>> Begin Given records

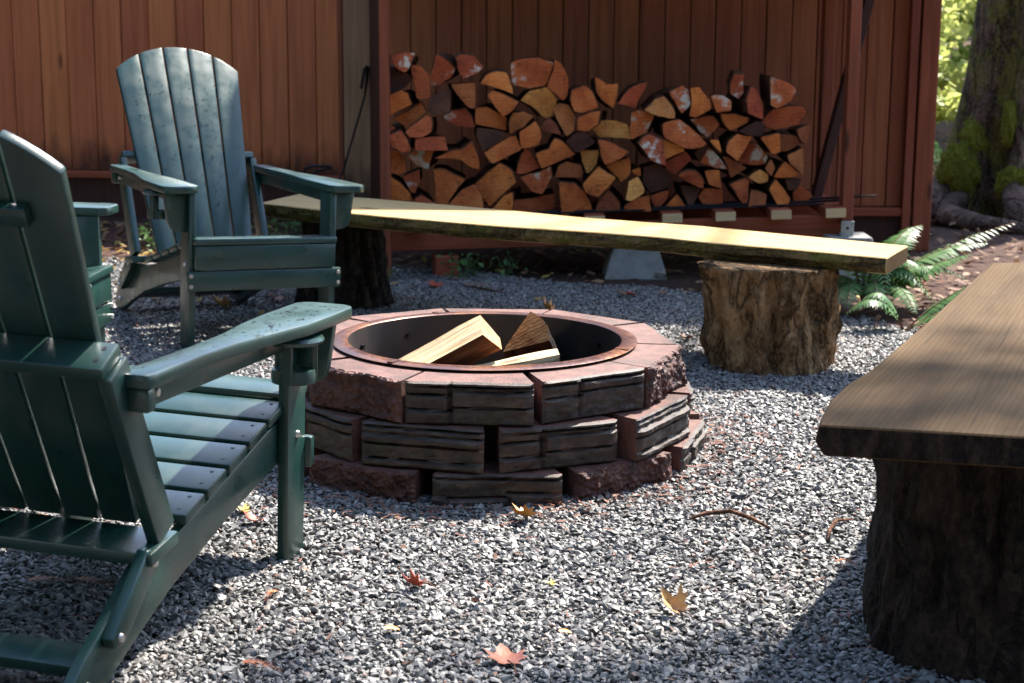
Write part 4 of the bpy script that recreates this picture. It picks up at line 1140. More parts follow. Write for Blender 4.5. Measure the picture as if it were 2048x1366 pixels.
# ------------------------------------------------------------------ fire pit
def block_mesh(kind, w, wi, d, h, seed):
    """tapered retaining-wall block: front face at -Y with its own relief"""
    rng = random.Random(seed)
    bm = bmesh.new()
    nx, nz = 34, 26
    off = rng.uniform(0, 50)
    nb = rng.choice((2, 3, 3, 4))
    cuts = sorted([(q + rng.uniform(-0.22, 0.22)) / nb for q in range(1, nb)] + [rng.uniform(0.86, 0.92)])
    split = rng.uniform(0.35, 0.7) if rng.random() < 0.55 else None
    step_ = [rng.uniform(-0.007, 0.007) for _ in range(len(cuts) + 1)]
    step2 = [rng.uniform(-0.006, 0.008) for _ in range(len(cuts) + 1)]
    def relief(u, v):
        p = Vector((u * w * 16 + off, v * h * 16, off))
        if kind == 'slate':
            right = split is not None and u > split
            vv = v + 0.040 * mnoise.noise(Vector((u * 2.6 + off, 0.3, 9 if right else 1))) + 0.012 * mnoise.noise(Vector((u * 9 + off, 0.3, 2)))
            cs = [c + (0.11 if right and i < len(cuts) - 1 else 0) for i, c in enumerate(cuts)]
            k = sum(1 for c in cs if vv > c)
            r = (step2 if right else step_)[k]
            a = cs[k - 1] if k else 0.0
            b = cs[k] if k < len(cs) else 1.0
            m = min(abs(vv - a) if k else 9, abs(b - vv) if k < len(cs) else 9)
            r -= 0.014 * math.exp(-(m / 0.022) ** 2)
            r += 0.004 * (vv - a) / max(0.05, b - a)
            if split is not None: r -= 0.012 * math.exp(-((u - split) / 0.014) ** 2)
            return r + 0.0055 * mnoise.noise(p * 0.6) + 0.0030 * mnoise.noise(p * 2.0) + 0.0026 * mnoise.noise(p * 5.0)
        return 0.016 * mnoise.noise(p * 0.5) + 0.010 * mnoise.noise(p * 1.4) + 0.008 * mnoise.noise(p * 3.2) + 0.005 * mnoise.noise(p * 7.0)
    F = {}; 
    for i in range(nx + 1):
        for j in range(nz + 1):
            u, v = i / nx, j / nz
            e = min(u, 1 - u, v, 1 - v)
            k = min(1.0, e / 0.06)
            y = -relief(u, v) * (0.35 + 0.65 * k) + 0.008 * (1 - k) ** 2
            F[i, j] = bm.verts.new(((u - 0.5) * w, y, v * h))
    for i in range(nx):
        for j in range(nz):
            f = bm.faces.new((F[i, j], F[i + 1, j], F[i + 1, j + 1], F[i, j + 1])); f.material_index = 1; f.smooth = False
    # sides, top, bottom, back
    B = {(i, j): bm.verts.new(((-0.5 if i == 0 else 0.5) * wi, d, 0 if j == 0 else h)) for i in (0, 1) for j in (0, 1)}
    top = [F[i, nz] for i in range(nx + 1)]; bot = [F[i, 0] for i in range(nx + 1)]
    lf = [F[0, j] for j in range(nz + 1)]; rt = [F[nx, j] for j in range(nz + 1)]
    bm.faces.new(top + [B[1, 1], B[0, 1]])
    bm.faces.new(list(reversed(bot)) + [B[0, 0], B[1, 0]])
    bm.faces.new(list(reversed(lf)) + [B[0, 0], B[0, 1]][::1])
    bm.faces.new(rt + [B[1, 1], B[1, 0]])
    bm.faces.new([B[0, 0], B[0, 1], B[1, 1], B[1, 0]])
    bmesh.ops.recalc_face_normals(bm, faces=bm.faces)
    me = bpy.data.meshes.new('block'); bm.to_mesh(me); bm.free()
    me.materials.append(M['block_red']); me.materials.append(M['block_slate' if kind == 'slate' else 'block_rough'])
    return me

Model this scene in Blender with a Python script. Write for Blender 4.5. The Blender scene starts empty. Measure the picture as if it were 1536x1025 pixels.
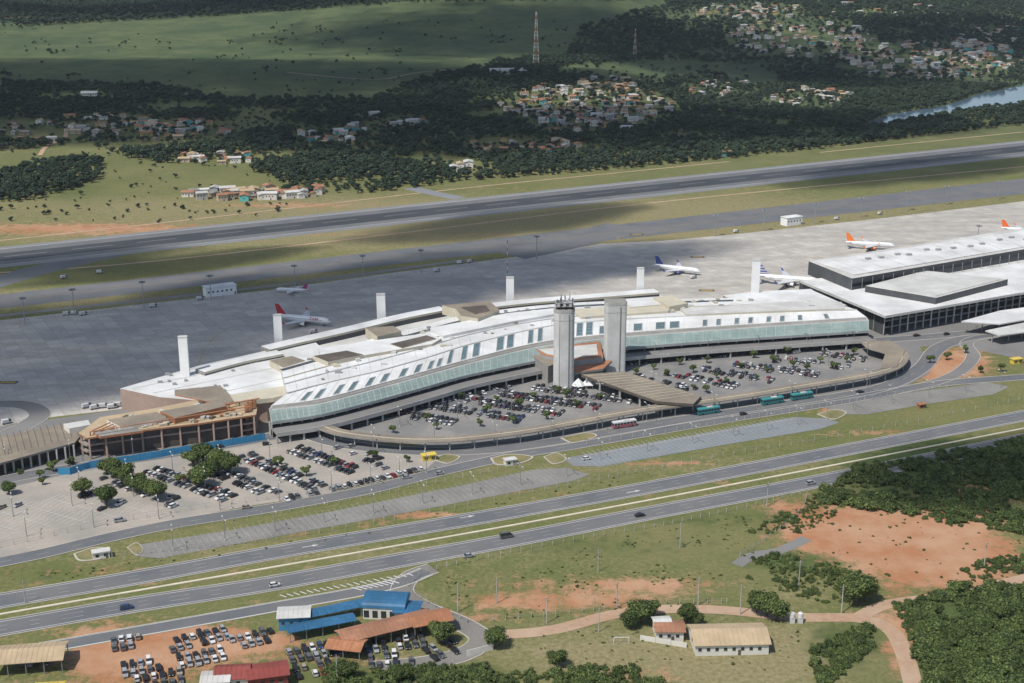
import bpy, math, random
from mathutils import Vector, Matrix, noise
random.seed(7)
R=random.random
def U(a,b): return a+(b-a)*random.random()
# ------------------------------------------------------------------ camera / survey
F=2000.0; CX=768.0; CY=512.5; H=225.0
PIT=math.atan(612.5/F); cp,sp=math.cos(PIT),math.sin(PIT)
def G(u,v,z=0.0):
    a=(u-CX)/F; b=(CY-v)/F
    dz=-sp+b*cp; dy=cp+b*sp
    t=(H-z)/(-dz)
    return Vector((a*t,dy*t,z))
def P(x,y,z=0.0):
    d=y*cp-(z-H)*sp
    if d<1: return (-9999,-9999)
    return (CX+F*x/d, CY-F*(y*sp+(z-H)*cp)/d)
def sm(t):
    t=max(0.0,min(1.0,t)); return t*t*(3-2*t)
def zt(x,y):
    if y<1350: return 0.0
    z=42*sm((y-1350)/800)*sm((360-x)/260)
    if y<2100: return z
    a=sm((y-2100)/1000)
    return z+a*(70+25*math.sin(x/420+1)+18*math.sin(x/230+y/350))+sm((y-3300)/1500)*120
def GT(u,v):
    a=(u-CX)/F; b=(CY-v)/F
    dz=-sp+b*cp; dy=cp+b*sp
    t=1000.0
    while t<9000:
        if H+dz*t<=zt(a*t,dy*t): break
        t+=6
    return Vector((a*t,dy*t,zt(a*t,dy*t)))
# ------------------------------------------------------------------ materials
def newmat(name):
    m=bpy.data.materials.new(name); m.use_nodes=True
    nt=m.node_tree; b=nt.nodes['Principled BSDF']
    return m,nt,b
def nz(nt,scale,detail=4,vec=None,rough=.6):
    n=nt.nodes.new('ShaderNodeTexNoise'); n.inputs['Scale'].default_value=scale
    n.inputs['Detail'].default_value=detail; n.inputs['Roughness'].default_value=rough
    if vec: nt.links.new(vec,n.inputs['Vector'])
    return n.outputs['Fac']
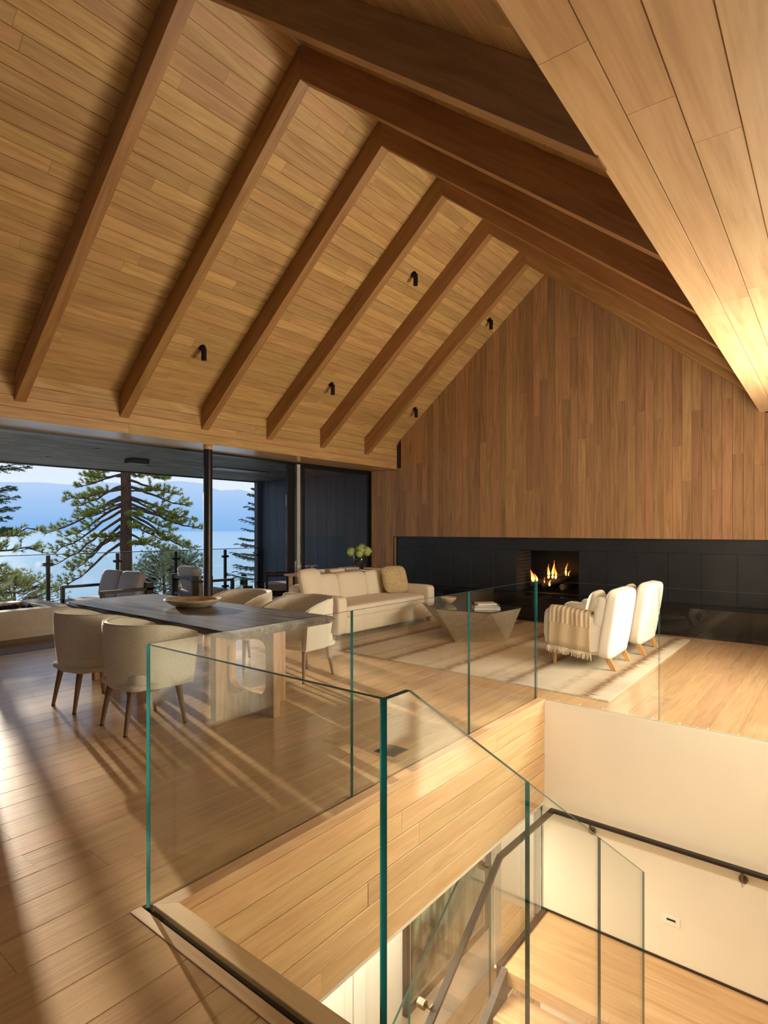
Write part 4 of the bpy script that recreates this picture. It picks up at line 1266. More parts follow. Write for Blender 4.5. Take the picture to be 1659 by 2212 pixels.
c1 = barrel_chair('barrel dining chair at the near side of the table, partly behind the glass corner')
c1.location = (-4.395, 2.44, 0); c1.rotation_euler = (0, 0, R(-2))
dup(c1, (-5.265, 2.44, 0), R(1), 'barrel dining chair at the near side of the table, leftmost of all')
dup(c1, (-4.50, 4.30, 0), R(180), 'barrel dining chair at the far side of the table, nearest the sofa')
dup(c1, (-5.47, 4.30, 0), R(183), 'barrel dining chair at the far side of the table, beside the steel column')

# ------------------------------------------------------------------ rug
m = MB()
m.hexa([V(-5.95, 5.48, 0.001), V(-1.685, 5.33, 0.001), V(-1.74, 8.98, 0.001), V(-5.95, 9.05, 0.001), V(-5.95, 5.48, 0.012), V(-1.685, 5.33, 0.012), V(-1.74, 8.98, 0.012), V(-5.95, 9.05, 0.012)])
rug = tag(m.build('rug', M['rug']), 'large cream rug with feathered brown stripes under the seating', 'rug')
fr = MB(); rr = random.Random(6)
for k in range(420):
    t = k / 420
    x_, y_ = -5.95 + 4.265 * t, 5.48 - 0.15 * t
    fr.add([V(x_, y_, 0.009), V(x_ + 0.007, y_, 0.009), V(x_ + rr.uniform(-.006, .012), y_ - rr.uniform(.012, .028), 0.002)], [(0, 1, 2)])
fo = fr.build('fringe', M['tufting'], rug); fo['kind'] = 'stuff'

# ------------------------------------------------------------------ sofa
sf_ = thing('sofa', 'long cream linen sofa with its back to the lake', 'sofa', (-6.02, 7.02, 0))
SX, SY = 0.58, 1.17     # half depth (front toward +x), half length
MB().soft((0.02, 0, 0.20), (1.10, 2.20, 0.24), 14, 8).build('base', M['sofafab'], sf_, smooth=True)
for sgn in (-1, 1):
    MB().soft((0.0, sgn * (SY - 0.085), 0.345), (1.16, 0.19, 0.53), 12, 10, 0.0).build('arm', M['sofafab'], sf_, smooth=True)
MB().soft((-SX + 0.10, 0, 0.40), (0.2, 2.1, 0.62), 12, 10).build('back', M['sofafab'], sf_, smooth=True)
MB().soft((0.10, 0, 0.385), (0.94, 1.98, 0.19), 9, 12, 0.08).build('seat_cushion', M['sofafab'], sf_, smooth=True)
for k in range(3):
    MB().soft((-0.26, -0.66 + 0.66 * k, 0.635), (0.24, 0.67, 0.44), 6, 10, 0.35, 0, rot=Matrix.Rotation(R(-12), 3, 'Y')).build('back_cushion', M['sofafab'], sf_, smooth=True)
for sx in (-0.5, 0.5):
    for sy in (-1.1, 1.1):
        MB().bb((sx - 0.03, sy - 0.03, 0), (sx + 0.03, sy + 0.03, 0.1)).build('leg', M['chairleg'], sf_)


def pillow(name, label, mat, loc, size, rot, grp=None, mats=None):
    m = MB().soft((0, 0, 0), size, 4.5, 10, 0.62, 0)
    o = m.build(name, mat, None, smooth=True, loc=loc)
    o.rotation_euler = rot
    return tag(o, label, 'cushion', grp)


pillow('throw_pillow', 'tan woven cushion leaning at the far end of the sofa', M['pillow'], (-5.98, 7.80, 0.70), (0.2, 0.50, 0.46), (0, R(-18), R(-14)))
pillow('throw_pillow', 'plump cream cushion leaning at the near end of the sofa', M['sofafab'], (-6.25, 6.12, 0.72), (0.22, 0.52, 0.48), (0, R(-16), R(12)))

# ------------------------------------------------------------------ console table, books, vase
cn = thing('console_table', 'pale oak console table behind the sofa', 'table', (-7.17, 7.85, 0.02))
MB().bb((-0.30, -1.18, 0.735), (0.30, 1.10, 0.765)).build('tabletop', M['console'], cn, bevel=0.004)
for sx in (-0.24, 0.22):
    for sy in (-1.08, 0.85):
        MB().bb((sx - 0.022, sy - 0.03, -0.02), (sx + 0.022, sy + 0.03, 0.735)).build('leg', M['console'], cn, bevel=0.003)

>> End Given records

What you have to do: Exactly and only the lines from the line that contains "by 2212 pixels." through the line that contains "dup(c1, (-5.47, 4.30, 0), R(183), 'barrel" are to be repeated as they stand.

Solution to the problem:
Write part 4 of the bpy script that recreates this picture. It picks up at line 1266. More parts follow. Write for Blender 4.5. Take the picture to be 1659 by 2212 pixels.
c1 = barrel_chair('barrel dining chair at the near side of the table, partly behind the glass corner')
c1.location = (-4.395, 2.44, 0); c1.rotation_euler = (0, 0, R(-2))
dup(c1, (-5.265, 2.44, 0), R(1), 'barrel dining chair at the near side of the table, leftmost of all')
dup(c1, (-4.50, 4.30, 0), R(180), 'barrel dining chair at the far side of the table, nearest the sofa')
dup(c1, (-5.47, 4.30, 0), R(183), 'barrel dining chair at the far side of the table, beside the steel column')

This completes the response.